§ What is expected
Write out the listing below without alteration, omitting its pictures.

++++ Recorded data ++++

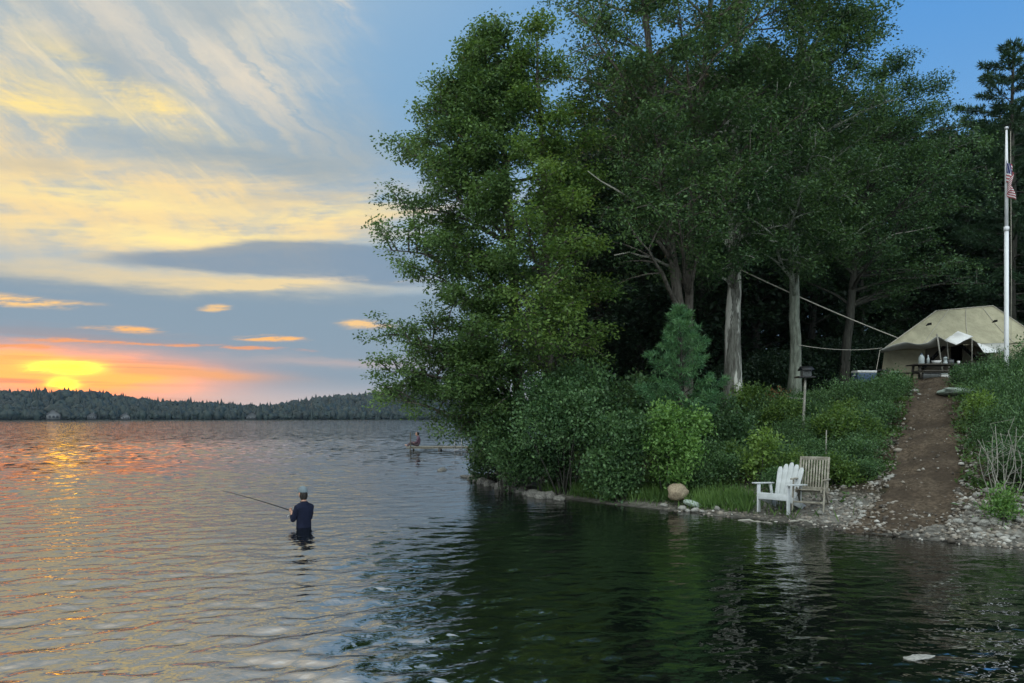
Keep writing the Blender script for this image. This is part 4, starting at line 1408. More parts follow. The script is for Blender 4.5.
# ------------------------------------------------------------------ people
def skinned(joints, edges, sub=2):
    """one continuous skin surface over a joint skeleton -> (verts, faces)"""
    me = bpy.data.meshes.new('skeleton')
    names = list(joints)
    me.from_pydata([joints[k][:3] for k in names], [(names.index(a), names.index(b)) for a, b in edges], [])
    o = bpy.data.objects.new('skeleton', me); COL.objects.link(o)
    o.modifiers.new('skin', 'SKIN').use_smooth_shade = True
    for i, k in enumerate(names):
        r_ = joints[k][3]
        rx, ry = (r_, r_) if not isinstance(r_, tuple) else r_
        sv = me.skin_vertices[0].data[i]
        sv.radius = (rx, ry); sv.use_root = (i == 0)
    md = o.modifiers.new('sub', 'SUBSURF'); md.levels = sub; md.render_levels = sub
    dg = bpy.context.evaluated_depsgraph_get()
    ev = o.evaluated_get(dg).to_mesh()
    V = np.array([v_.co[:] for v_ in ev.vertices]); F = [list(f.vertices) for f in ev.polygons]
    o.evaluated_get(dg).to_mesh_clear()
    bpy.data.objects.remove(o); bpy.data.meshes.remove(me)
    bm = bmesh.new()
    bv = [bm.verts.new(q) for q in V]
    for f in F:
        try: bm.faces.new([bv[i] for i in f])
        except ValueError: pass
    bmesh.ops.recalc_face_normals(bm, faces=bm.faces)
    bm.verts.index_update()
    V = np.array([q.co[:] for q in bm.verts]); F = [[q.index for q in f.verts] for f in bm.faces]
    bm.free()
    return V, F


def addVF(acc, VF):
    V, F = VF
    q = [f for f in F if len(f) == 4]; tr = [f for f in F if len(f) == 3]
    acc.add(V, [np.array(z_) for z_ in (q, tr) if z_])


def garment(VF, keep, off):
    """cloth over the part of a body skin that KEEP picks, lifted off along the normals"""
    V, F = VF
    n = np.zeros_like(V)
    for f in F:
        q = V[f]
        fn = np.cross(q[1] - q[0], q[2] - q[0]) + (np.cross(q[2] - q[0], q[3] - q[0]) if len(f) == 4 else 0)
        n[f] += fn
    n = unit(n)
    W = V + n * off + np.sin(V[:, [2]] * 70 + V[:, [0]] * 40) * n * .0035
    a = Acc()
    addVF(a, (W, [f for f in F if keep(V[f].mean(0))]))
    return a


def ellipsoid(acc, c, rad, seg=14, rings=10, shape=None):
    th = np.linspace(0, PI, rings + 1)[:, None]; ph = np.arange(seg)[None] * 2 * PI / seg
    U = np.stack([np.sin(th) * np.cos(ph), np.sin(th) * np.sin(ph), np.cos(th) + 0 * ph], -1).reshape(-1, 3)
    V = U * rad
    if shape: V = shape(U, V)
    i = np.arange(rings * seg); r_, c__ = i // seg, i % seg
    acc.add(V + np.asarray(c), np.stack([r_ * seg + c__, (r_ + 1) * seg + c__, (r_ + 1) * seg + (c__ + 1) % seg, r_ * seg + (c__ + 1) % seg], 1))


def head(acc, c, s=1.0):
    """skull, jaw, nose, ears, brow: +y is the face"""
    def shp(U, V):
        V = V.copy()
        low = np.clip(-U[:, 2], 0, 1)
        V[:, 0] *= 1 - .28 * low
        V[:, 1] = V[:, 1] * (1 - .12 * low) + .018 * s * low
        return V
    ellipsoid(acc, c, (.074 * s, .096 * s, .116 * s), 18, 14, shp)
    c = np.asarray(c)
    ellipsoid(acc, c + np.array([0, .098, -.020]) * s, (.013 * s, .020 * s, .024 * s), 8, 6)
    ellipsoid(acc, c + np.array([0, .086, -.066]) * s, (.026 * s, .012 * s, .009 * s), 8, 6)
    for e in (-1, 1):
        ellipsoid(acc, c + np.array([e * .076, -.004, -.012]) * s, (.010 * s, .020 * s, .032 * s), 8, 6)
        ellipsoid(acc, c + np.array([e * .031, .078, .012]) * s, (.012 * s, .010 * s, .009 * s), 8, 6)


def hand(acc, wrist, d, side, grip):
    """palm, four curled fingers of different lengths and a thumb around GRIP direction"""
    w_, d, g_ = Vector(wrist), Vector(d).normalized(), Vector(grip).normalized()
    n_ = d.cross(g_).normalized() * side
    J = {'w': (*w_, .026), 'p': (*(w_ + d * .05), .027), 'k': (*(w_ + d * .085), .022)}
    addVF(acc, skinned(J, [('w', 'p'), ('p', 'k')], 1))
    for k, l in enumerate((.030, .034, .032, .025)):
        b_ = w_ + d * .085 + g_ * (.024 - k * .016)
        J = {'a': (*b_, .010), 'b': (*(b_ + d * l * .8 + n_ * l * .5), .0092), 'c': (*(b_ + d * l * .6 + n_ * l * 1.5), .0085), 'd': (*(b_ - d * l * .1 + n_ * l * 1.7), .0075)}
        addVF(acc, skinned(J, [('a', 'b'), ('b', 'c'), ('c', 'd')], 1))
    b_ = w_ + d * .035 + g_ * .026
    J = {'a': (*b_, .012), 'b': (*(b_ + d * .03 + g_ * .014 + n_ * .020), .0105), 'c': (*(b_ + d * .055 + n_ * .048), .009)}
    addVF(acc, skinned(J, [('a', 'b'), ('b', 'c')], 1))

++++

§ Result
Keep writing the Blender script for this image. This is part 4, starting at line 1408. More parts follow. The script is for Blender 4.5.
# ------------------------------------------------------------------ people
def skinned(joints, edges, sub=2):
    """one continuous skin surface over a joint skeleton -> (verts, faces)"""
    me = bpy.data.meshes.new('skeleton')
    names = list(joints)
    me.from_pydata([joints[k][:3] for k in names], [(names.index(a), names.index(b)) for a, b in edges], [])
    o = bpy.data.objects.new('skeleton', me); COL.objects.link(o)
    o.modifiers.new('skin', 'SKIN').use_smooth_shade = True
    for i, k in enumerate(names):
        r_ = joints[k][3]
        rx, ry = (r_, r_) if not isinstance(r_, tuple) else r_
        sv = me.skin_vertices[0].data[i]
        sv.radius = (rx, ry); sv.use_root = (i == 0)
    md = o.modifiers.new('sub', 'SUBSURF'); md.levels = sub; md.render_levels = sub
    dg = bpy.context.evaluated_depsgraph_get()
    ev = o.evaluated_get(dg).to_mesh()
    V = np.array([v_.co[:] for v_ in ev.vertices]); F = [list(f.vertices) for f in ev.polygons]
    o.evaluated_get(dg).to_mesh_clear()
    bpy.data.objects.remove(o); bpy.data.meshes.remove(me)
    bm = bmesh.new()
    bv = [bm.verts.new(q) for q in V]
    for f in F:
        try: bm.faces.new([bv[i] for i in f])
        except ValueError: pass
    bmesh.ops.recalc_face_normals(bm, faces=bm.faces)
    bm.verts.index_update()
    V = np.array([q.co[:] for q in bm.verts]); F = [[q.index for q in f.verts] for f in bm.faces]
    bm.free()
    return V, F


def addVF(acc, VF):
    V, F = VF
    q = [f for f in F if len(f) == 4]; tr = [f for f in F if len(f) == 3]
    acc.add(V, [np.array(z_) for z_ in (q, tr) if z_])


def garment(VF, keep, off):
    """cloth over the part of a body skin that KEEP picks, lifted off along the normals"""
    V, F = VF
    n = np.zeros_like(V)
    for f in F:
        q = V[f]
        fn = np.cross(q[1] - q[0], q[2] - q[0]) + (np.cross(q[2] - q[0], q[3] - q[0]) if len(f) == 4 else 0)
        n[f] += fn
    n = unit(n)
    W = V + n * off + np.sin(V[:, [2]] * 70 + V[:, [0]] * 40) * n * .0035
    a = Acc()
    addVF(a, (W, [f for f in F if keep(V[f].mean(0))]))
    return a


def ellipsoid(acc, c, rad, seg=14, rings=10, shape=None):
    th = np.linspace(0, PI, rings + 1)[:, None]; ph = np.arange(seg)[None] * 2 * PI / seg
    U = np.stack([np.sin(th) * np.cos(ph), np.sin(th) * np.sin(ph), np.cos(th) + 0 * ph], -1).reshape(-1, 3)
    V = U * rad
    if shape: V = shape(U, V)
    i = np.arange(rings * seg); r_, c__ = i // seg, i % seg
    acc.add(V + np.asarray(c), np.stack([r_ * seg + c__, (r_ + 1) * seg + c__, (r_ + 1) * seg + (c__ + 1) % seg, r_ * seg + (c__ + 1) % seg], 1))


def head(acc, c, s=1.0):
    """skull, jaw, nose, ears, brow: +y is the face"""
    def shp(U, V):
        V = V.copy()
        low = np.clip(-U[:, 2], 0, 1)
        V[:, 0] *= 1 - .28 * low
        V[:, 1] = V[:, 1] * (1 - .12 * low) + .018 * s * low
        return V
    ellipsoid(acc, c, (.074 * s, .096 * s, .116 * s), 18, 14, shp)
    c = np.asarray(c)
    ellipsoid(acc, c + np.array([0, .098, -.020]) * s, (.013 * s, .020 * s, .024 * s), 8, 6)
    ellipsoid(acc, c + np.array([0, .086, -.066]) * s, (.026 * s, .012 * s, .009 * s), 8, 6)
    for e in (-1, 1):
        ellipsoid(acc, c + np.array([e * .076, -.004, -.012]) * s, (.010 * s, .020 * s, .032 * s), 8, 6)
        ellipsoid(acc, c + np.array([e * .031, .078, .012]) * s, (.012 * s, .010 * s, .009 * s), 8, 6)


def hand(acc, wrist, d, side, grip):
    """palm, four curled fingers of different lengths and a thumb around GRIP direction"""
    w_, d, g_ = Vector(wrist), Vector(d).normalized(), Vector(grip).normalized()
    n_ = d.cross(g_).normalized() * side
    J = {'w': (*w_, .026), 'p': (*(w_ + d * .05), .027), 'k': (*(w_ + d * .085), .022)}
    addVF(acc, skinned(J, [('w', 'p'), ('p', 'k')], 1))
    for k, l in enumerate((.030, .034, .032, .025)):
        b_ = w_ + d * .085 + g_ * (.024 - k * .016)
        J = {'a': (*b_, .010), 'b': (*(b_ + d * l * .8 + n_ * l * .5), .0092), 'c': (*(b_ + d * l * .6 + n_ * l * 1.5), .0085), 'd': (*(b_ - d * l * .1 + n_ * l * 1.7), .0075)}
        addVF(acc, skinned(J, [('a', 'b'), ('b', 'c'), ('c', 'd')], 1))
    b_ = w_ + d * .035 + g_ * .026
    J = {'a': (*b_, .012), 'b': (*(b_ + d * .03 + g_ * .014 + n_ * .020), .0105), 'c': (*(b_ + d * .055 + n_ * .048), .009)}
    addVF(acc, skinned(J, [('a', 'b'), ('b', 'c')], 1))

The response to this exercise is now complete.